DATASET EXTRACT =>
§

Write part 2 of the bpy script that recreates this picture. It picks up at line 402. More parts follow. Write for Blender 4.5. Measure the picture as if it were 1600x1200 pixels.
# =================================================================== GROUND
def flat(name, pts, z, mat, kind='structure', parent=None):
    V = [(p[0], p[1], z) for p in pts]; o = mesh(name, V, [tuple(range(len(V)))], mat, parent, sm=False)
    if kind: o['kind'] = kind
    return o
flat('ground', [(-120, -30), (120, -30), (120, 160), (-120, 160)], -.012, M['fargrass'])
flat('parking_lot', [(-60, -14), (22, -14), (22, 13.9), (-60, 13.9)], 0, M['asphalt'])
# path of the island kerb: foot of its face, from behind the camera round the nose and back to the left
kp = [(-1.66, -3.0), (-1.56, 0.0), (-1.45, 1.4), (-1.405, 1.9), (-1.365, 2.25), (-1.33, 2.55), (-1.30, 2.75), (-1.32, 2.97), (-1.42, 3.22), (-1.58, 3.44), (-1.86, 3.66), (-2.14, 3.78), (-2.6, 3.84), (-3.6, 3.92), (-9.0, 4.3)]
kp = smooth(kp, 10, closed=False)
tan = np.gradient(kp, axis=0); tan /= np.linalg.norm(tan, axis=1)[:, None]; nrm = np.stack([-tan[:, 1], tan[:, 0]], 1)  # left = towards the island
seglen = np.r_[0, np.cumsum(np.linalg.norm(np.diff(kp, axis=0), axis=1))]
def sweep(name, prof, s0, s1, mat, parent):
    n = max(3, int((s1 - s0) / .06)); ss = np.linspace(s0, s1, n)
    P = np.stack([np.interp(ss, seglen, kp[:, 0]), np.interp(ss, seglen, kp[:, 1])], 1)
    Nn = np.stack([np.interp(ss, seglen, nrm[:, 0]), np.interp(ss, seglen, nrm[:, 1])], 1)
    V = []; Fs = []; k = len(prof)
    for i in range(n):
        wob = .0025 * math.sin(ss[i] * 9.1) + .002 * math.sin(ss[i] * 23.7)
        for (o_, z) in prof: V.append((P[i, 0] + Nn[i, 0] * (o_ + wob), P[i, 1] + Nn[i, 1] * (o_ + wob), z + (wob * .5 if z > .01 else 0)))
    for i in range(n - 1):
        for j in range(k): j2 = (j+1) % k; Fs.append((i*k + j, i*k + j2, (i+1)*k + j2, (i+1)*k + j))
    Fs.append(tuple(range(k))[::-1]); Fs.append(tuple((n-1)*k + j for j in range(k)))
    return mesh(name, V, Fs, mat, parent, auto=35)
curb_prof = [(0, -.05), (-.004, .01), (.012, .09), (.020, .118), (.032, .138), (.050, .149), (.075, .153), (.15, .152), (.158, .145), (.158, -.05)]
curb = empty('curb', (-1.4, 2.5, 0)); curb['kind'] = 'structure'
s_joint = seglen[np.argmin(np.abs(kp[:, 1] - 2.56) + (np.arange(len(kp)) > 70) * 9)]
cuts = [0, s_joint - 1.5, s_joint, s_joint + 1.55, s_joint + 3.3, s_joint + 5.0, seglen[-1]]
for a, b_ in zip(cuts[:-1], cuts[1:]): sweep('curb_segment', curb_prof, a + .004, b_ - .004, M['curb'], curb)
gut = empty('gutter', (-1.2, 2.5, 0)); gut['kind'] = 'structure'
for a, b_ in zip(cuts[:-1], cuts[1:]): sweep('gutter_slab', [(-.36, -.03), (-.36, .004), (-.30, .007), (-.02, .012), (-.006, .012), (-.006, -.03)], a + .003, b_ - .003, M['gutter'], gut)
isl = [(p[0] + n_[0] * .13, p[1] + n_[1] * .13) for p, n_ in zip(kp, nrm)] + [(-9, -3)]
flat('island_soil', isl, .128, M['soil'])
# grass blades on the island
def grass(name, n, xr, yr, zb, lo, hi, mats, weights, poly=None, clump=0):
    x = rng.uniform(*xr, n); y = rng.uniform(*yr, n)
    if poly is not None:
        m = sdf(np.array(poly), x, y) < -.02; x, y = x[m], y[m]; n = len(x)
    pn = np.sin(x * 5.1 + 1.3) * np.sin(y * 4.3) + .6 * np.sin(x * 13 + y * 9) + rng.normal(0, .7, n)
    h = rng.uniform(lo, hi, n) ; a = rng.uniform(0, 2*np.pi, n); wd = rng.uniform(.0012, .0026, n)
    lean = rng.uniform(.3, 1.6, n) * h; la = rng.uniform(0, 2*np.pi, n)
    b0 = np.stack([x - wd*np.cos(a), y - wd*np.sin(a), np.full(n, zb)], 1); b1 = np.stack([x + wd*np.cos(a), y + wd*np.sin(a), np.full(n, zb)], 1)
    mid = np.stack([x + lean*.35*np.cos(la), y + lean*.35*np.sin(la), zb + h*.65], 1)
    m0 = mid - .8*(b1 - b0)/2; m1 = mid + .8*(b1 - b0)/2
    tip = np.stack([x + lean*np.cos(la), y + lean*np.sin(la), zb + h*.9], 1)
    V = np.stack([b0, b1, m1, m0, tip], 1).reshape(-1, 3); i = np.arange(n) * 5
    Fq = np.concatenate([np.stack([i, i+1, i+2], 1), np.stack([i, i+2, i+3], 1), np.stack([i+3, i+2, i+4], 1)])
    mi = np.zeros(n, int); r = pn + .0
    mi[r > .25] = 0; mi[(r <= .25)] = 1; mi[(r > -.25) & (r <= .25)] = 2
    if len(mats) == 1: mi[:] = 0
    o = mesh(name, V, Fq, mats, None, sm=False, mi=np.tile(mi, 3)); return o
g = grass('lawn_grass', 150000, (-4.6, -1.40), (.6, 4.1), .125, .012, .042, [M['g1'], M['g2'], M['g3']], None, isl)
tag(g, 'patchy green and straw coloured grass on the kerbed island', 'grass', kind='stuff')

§

STATED PROBLEM => Return the listing above in full, character for character.

RESULT FOR THIS EXERCISE =>
Write part 2 of the bpy script that recreates this picture. It picks up at line 402. More parts follow. Write for Blender 4.5. Measure the picture as if it were 1600x1200 pixels.
# =================================================================== GROUND
def flat(name, pts, z, mat, kind='structure', parent=None):
    V = [(p[0], p[1], z) for p in pts]; o = mesh(name, V, [tuple(range(len(V)))], mat, parent, sm=False)
    if kind: o['kind'] = kind
    return o
flat('ground', [(-120, -30), (120, -30), (120, 160), (-120, 160)], -.012, M['fargrass'])
flat('parking_lot', [(-60, -14), (22, -14), (22, 13.9), (-60, 13.9)], 0, M['asphalt'])
# path of the island kerb: foot of its face, from behind the camera round the nose and back to the left
kp = [(-1.66, -3.0), (-1.56, 0.0), (-1.45, 1.4), (-1.405, 1.9), (-1.365, 2.25), (-1.33, 2.55), (-1.30, 2.75), (-1.32, 2.97), (-1.42, 3.22), (-1.58, 3.44), (-1.86, 3.66), (-2.14, 3.78), (-2.6, 3.84), (-3.6, 3.92), (-9.0, 4.3)]
kp = smooth(kp, 10, closed=False)
tan = np.gradient(kp, axis=0); tan /= np.linalg.norm(tan, axis=1)[:, None]; nrm = np.stack([-tan[:, 1], tan[:, 0]], 1)  # left = towards the island
seglen = np.r_[0, np.cumsum(np.linalg.norm(np.diff(kp, axis=0), axis=1))]
def sweep(name, prof, s0, s1, mat, parent):
    n = max(3, int((s1 - s0) / .06)); ss = np.linspace(s0, s1, n)
    P = np.stack([np.interp(ss, seglen, kp[:, 0]), np.interp(ss, seglen, kp[:, 1])], 1)
    Nn = np.stack([np.interp(ss, seglen, nrm[:, 0]), np.interp(ss, seglen, nrm[:, 1])], 1)
    V = []; Fs = []; k = len(prof)
    for i in range(n):
        wob = .0025 * math.sin(ss[i] * 9.1) + .002 * math.sin(ss[i] * 23.7)
        for (o_, z) in prof: V.append((P[i, 0] + Nn[i, 0] * (o_ + wob), P[i, 1] + Nn[i, 1] * (o_ + wob), z + (wob * .5 if z > .01 else 0)))
    for i in range(n - 1):
        for j in range(k): j2 = (j+1) % k; Fs.append((i*k + j, i*k + j2, (i+1)*k + j2, (i+1)*k + j))
    Fs.append(tuple(range(k))[::-1]); Fs.append(tuple((n-1)*k + j for j in range(k)))
    return mesh(name, V, Fs, mat, parent, auto=35)
curb_prof = [(0, -.05), (-.004, .01), (.012, .09), (.020, .118), (.032, .138), (.050, .149), (.075, .153), (.15, .152), (.158, .145), (.158, -.05)]
curb = empty('curb', (-1.4, 2.5, 0)); curb['kind'] = 'structure'
s_joint = seglen[np.argmin(np.abs(kp[:, 1] - 2.56) + (np.arange(len(kp)) > 70) * 9)]
cuts = [0, s_joint - 1.5, s_joint, s_joint + 1.55, s_joint + 3.3, s_joint + 5.0, seglen[-1]]
for a, b_ in zip(cuts[:-1], cuts[1:]): sweep('curb_segment', curb_prof, a + .004, b_ - .004, M['curb'], curb)
gut = empty('gutter', (-1.2, 2.5, 0)); gut['kind'] = 'structure'
for a, b_ in zip(cuts[:-1], cuts[1:]): sweep('gutter_slab', [(-.36, -.03), (-.36, .004), (-.30, .007), (-.02, .012), (-.006, .012), (-.006, -.03)], a + .003, b_ - .003, M['gutter'], gut)
isl = [(p[0] + n_[0] * .13, p[1] + n_[1] * .13) for p, n_ in zip(kp, nrm)] + [(-9, -3)]
flat('island_soil', isl, .128, M['soil'])
# grass blades on the island
def grass(name, n, xr, yr, zb, lo, hi, mats, weights, poly=None, clump=0):
    x = rng.uniform(*xr, n); y = rng.uniform(*yr, n)
    if poly is not None:
        m = sdf(np.array(poly), x, y) < -.02; x, y = x[m], y[m]; n = len(x)
    pn = np.sin(x * 5.1 + 1.3) * np.sin(y * 4.3) + .6 * np.sin(x * 13 + y * 9) + rng.normal(0, .7, n)
    h = rng.uniform(lo, hi, n) ; a = rng.uniform(0, 2*np.pi, n); wd = rng.uniform(.0012, .0026, n)
    lean = rng.uniform(.3, 1.6, n) * h; la = rng.uniform(0, 2*np.pi, n)
    b0 = np.stack([x - wd*np.cos(a), y - wd*np.sin(a), np.full(n, zb)], 1); b1 = np.stack([x + wd*np.cos(a), y + wd*np.sin(a), np.full(n, zb)], 1)
    mid = np.stack([x + lean*.35*np.cos(la), y + lean*.35*np.sin(la), zb + h*.65], 1)
    m0 = mid - .8*(b1 - b0)/2; m1 = mid + .8*(b1 - b0)/2
    tip = np.stack([x + lean*np.cos(la), y + lean*np.sin(la), zb + h*.9], 1)
    V = np.stack([b0, b1, m1, m0, tip], 1).reshape(-1, 3); i = np.arange(n) * 5
    Fq = np.concatenate([np.stack([i, i+1, i+2], 1), np.stack([i, i+2, i+3], 1), np.stack([i+3, i+2, i+4], 1)])
    mi = np.zeros(n, int); r = pn + .0
    mi[r > .25] = 0; mi[(r <= .25)] = 1; mi[(r > -.25) & (r <= .25)] = 2
    if len(mats) == 1: mi[:] = 0
    o = mesh(name, V, Fq, mats, None, sm=False, mi=np.tile(mi, 3)); return o
g = grass('lawn_grass', 150000, (-4.6, -1.40), (.6, 4.1), .125, .012, .042, [M['g1'], M['g2'], M['g3']], None, isl)
tag(g, 'patchy green and straw coloured grass on the kerbed island', 'grass', kind='stuff')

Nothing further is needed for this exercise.